◆ **TASK PROMPT**: Quote exactly the lines spanning from the top of the data below to the line that contains "-.030+i*.06), M['plastic'], sw)", including both.
§ §
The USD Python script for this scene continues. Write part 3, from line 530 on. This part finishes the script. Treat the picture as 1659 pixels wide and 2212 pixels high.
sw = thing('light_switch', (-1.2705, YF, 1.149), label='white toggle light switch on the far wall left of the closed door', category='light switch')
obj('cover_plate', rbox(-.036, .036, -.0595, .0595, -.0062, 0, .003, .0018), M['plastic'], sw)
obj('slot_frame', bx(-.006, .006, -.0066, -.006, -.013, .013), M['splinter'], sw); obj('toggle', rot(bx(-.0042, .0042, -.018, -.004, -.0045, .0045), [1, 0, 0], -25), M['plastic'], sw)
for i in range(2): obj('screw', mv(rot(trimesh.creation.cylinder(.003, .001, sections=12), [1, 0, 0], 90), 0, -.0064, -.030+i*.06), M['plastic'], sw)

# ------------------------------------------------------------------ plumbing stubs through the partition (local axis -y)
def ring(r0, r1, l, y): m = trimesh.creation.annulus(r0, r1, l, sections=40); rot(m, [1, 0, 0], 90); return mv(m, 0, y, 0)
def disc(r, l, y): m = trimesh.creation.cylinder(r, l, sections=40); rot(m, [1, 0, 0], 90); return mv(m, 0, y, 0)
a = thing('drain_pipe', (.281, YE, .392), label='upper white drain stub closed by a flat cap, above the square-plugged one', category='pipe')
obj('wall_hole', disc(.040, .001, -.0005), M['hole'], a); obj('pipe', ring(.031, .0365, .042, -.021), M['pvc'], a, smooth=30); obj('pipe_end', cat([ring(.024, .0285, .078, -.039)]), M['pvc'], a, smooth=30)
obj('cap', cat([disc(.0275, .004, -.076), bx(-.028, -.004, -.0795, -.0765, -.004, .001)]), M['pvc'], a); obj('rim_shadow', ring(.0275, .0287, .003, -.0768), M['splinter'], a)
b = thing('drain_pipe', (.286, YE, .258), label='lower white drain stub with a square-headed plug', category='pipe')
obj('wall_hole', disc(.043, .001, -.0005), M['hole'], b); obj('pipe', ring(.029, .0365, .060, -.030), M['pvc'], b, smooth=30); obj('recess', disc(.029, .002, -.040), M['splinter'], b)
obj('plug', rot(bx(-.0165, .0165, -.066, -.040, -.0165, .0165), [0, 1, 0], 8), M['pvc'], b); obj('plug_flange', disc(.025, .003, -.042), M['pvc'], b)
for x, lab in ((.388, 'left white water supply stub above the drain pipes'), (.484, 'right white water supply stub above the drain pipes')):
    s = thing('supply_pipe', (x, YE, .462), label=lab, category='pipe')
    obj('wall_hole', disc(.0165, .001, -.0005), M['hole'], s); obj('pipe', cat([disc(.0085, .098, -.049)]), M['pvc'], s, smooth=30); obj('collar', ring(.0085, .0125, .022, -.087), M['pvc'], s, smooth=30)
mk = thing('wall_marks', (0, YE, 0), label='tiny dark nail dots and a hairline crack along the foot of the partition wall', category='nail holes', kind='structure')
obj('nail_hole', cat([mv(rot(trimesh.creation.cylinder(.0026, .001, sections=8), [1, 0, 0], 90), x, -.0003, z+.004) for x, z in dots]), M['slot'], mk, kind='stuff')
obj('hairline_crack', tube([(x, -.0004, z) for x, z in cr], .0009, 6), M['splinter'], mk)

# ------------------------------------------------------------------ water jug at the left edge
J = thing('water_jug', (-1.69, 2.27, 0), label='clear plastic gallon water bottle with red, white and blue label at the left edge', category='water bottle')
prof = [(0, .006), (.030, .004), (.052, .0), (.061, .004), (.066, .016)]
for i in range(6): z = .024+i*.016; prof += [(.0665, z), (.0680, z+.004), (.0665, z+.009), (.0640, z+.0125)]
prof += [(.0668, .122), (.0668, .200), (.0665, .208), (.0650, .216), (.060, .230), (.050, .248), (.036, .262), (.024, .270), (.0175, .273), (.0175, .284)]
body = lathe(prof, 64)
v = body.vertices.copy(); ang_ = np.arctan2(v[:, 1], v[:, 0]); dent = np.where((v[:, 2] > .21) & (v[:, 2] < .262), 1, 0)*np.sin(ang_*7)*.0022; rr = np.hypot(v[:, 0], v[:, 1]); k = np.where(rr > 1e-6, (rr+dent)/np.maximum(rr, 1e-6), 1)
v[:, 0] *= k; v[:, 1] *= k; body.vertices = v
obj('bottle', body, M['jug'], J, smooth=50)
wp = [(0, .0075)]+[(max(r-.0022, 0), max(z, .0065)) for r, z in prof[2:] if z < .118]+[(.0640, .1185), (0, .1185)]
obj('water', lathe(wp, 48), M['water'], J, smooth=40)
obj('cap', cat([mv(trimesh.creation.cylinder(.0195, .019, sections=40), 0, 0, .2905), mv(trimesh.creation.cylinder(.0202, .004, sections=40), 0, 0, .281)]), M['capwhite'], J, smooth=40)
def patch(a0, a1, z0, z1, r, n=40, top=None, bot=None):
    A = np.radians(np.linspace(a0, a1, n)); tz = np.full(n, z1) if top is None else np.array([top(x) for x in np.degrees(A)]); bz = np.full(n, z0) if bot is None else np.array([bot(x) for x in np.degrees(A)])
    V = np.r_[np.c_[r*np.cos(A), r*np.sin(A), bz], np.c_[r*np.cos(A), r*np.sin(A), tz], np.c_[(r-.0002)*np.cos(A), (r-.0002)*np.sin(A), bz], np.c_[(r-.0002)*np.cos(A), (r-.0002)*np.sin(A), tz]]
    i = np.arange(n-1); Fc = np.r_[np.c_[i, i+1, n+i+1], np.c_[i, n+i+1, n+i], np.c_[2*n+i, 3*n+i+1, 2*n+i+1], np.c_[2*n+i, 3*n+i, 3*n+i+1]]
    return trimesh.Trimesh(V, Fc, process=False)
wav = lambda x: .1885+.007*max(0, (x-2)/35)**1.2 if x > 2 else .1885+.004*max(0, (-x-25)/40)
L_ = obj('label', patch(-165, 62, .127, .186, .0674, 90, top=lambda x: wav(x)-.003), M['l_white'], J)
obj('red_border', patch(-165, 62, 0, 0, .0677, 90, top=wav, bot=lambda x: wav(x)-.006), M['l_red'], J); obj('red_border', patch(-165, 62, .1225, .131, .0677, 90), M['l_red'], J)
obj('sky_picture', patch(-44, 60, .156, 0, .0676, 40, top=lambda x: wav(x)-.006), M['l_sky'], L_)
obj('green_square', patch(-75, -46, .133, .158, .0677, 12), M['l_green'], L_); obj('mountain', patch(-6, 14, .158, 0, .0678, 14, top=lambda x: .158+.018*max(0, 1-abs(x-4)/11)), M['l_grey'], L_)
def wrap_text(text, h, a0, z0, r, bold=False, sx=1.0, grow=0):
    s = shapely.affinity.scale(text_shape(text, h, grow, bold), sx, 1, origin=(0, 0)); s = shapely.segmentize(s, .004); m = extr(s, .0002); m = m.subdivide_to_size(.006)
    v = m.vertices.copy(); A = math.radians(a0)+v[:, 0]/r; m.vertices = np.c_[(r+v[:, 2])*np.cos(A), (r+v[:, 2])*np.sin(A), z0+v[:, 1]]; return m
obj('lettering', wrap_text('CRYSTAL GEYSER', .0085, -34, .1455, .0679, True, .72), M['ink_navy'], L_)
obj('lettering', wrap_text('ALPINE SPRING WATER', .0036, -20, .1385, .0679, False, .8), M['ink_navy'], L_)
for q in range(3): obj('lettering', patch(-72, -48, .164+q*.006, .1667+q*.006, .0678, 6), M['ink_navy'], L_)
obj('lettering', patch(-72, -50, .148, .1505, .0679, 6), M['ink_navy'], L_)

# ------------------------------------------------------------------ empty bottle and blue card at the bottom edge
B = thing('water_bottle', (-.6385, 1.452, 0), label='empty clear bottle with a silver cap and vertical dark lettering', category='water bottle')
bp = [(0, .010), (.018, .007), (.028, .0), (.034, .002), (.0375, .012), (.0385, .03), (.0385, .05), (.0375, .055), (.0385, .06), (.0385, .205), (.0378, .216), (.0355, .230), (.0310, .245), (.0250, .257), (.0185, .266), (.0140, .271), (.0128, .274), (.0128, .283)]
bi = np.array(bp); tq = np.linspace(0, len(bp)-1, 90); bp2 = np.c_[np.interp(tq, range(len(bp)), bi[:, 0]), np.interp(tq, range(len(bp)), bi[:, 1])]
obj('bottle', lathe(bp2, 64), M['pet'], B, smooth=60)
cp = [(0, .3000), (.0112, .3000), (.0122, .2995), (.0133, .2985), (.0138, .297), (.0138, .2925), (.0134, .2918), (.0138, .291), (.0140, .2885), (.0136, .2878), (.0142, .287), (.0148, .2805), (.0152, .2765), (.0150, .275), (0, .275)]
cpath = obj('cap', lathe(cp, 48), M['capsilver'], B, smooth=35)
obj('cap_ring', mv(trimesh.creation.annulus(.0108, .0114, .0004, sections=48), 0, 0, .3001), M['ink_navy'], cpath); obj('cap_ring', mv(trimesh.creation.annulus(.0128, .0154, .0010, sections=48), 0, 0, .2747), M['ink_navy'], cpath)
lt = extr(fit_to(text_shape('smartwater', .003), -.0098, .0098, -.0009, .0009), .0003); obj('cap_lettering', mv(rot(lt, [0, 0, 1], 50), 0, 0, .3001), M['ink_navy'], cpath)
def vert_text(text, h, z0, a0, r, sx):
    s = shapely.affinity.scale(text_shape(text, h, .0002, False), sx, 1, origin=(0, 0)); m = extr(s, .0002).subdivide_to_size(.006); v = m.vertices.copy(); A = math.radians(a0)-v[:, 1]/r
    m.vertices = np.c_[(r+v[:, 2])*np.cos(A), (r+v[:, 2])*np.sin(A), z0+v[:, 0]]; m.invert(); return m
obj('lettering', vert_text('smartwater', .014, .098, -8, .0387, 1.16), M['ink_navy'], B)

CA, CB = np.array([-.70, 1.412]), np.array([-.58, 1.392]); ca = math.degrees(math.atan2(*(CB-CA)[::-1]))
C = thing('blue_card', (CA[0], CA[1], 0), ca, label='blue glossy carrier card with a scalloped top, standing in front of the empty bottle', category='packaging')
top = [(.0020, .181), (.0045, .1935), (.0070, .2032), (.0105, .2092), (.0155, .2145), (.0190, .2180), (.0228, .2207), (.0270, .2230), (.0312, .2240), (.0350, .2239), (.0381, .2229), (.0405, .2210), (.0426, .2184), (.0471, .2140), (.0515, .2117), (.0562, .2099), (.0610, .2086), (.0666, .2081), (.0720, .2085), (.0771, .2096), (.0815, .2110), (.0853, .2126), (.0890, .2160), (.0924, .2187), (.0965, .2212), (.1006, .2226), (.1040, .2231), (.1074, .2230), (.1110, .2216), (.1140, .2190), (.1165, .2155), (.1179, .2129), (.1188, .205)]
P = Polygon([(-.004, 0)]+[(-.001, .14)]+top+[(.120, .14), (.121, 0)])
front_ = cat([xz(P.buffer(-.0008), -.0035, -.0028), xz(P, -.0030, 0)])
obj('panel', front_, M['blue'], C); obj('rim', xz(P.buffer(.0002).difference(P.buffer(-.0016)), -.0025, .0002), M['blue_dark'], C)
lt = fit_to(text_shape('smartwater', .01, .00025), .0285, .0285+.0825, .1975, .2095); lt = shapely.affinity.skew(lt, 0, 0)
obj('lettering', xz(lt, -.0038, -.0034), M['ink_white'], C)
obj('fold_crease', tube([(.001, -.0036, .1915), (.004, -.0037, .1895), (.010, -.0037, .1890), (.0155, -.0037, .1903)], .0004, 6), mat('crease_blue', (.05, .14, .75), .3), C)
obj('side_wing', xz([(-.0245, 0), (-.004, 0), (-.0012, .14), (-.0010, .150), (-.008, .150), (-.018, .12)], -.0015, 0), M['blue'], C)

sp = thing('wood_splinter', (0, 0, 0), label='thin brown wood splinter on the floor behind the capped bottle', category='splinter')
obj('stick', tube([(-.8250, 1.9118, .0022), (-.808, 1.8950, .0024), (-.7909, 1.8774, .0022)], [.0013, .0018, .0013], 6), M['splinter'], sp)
§ §
◆ **EXPECTED ANSWER**:
The USD Python script for this scene continues. Write part 3, from line 530 on. This part finishes the script. Treat the picture as 1659 pixels wide and 2212 pixels high.
sw = thing('light_switch', (-1.2705, YF, 1.149), label='white toggle light switch on the far wall left of the closed door', category='light switch')
obj('cover_plate', rbox(-.036, .036, -.0595, .0595, -.0062, 0, .003, .0018), M['plastic'], sw)
obj('slot_frame', bx(-.006, .006, -.0066, -.006, -.013, .013), M['splinter'], sw); obj('toggle', rot(bx(-.0042, .0042, -.018, -.004, -.0045, .0045), [1, 0, 0], -25), M['plastic'], sw)
for i in range(2): obj('screw', mv(rot(trimesh.creation.cylinder(.003, .001, sections=12), [1, 0, 0], 90), 0, -.0064, -.030+i*.06), M['plastic'], sw)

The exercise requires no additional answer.